There are many marketing definitions out there, one I noted "the aim of  marketing is to know and understand your customer so well the product or service fits him/her and sells itself." - Drucker

To permeate all areas through the marketing mix is important, more critical is timing of the communications, which the analogy used, is a bit like the recipe for preparing and serving Christmas Dinner which should come out in the right order and prioritised correctly. This would not work if the brussel spouts came out before the main meal, marketing communication is similar!

Great anecdotes and real life examples brought the theory to life and covered basic concepts to more insightful examples of marketing genius with Nintendo Wii and not so great marketing campaigns with TRiiBE drink launch.

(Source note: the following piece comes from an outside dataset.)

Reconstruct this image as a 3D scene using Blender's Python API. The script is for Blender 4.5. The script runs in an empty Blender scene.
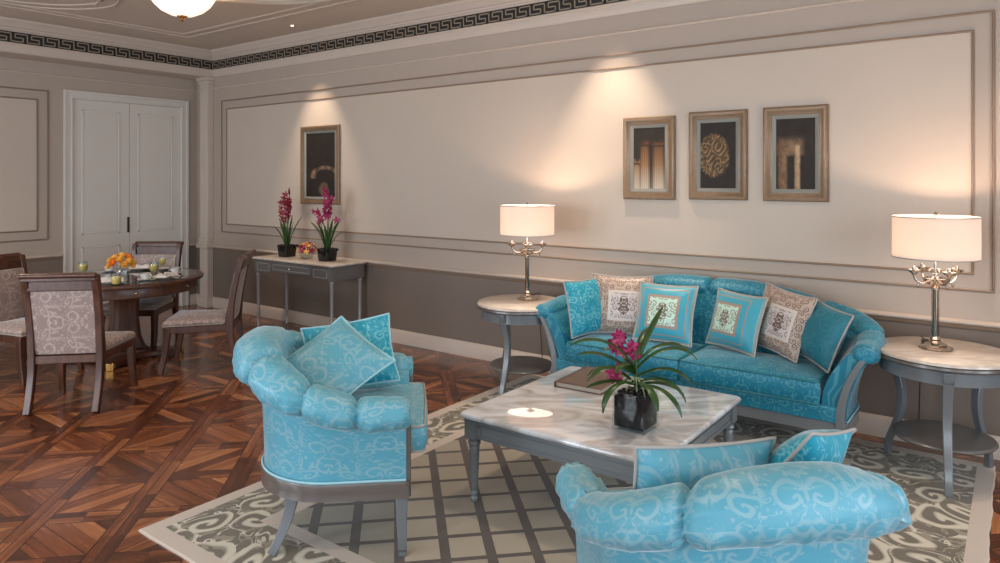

Everyone took away some general and practical advice away on the worksheet handout, I was happily picked on as my current situation is very real in the process. I was targeting my audience through trade shows and industry organisations including the London Olympics Committee buyers. There are other channels I need to consider to reach out to the ideal customer. The session was overall both entertaining and informative to stimulate further thinking and action of getting marketing right first time.